LONG PLAYING RECORD Jukebox - Der musikalische Aszendent

Schaltkreise oder Luftaufnahmen?

Mit dem Cover fing’s schon an. Sind das nun stilisierte Luftaufnahmen einer archäologischen Ausgrabung, vielleicht gar ein Landeplatz Außerirdischer, geliehen von Erich von Däniken? Oder womöglich gar Schaltkreise? Wie auch immer: Für eine Band, die bis dahin vor allem als hingebungsvoller Dinosaur-jr.-Epigone von sich reden gemacht hatte, sah es seltsam aus. Und „Shrink“ hörte sich dann sogar noch seltsamer an: Man schrieb das Jahr 1998 und der überzeugte Indie-Rock-Fan wurde von seiner damaligen deutschen Lieblingsband auf den Tanzboden entführt. Mit der Ankunft von Matthias Gretschman in der Band, der als Console sonst Knuspertracks am Computer entwarf und als DJ arbeitete, hielt die Moderne Einzug in Weilheim. Die Gebrüder Acher, kreativer Mittelpunkt des kleinen oberbayerischen Städtchens, spielten nun nicht mehr nur in der örtlichen Blaskapelle und im verspielten Jazz-Projekt Tied & Tickled Trio, sondern hatten ihre Gitarrenrockband vom Kumpel Gretschmann nun auch noch zum Zentrum der Moderne umbauen lassen.
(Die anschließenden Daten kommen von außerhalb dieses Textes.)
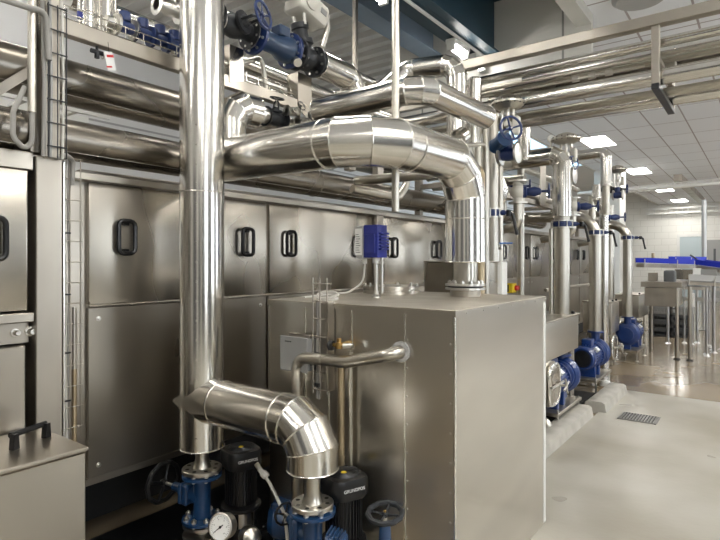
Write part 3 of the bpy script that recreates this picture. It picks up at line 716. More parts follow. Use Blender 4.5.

Später gingen einzelne Notwist-Mitglieder mit zahlreichen Nebenprojekten, darunter Lali Puna, Ms. John Soda oder 13&God, sogar noch weiter Richtung Elektronik. The Notwist selbst gelang mit dem lange vier Jahre später folgenden Album „Neon Golden“ der endgültige Durchbruch ins Feuilleton und ein erstaunlicher kommerzieller Erfolg.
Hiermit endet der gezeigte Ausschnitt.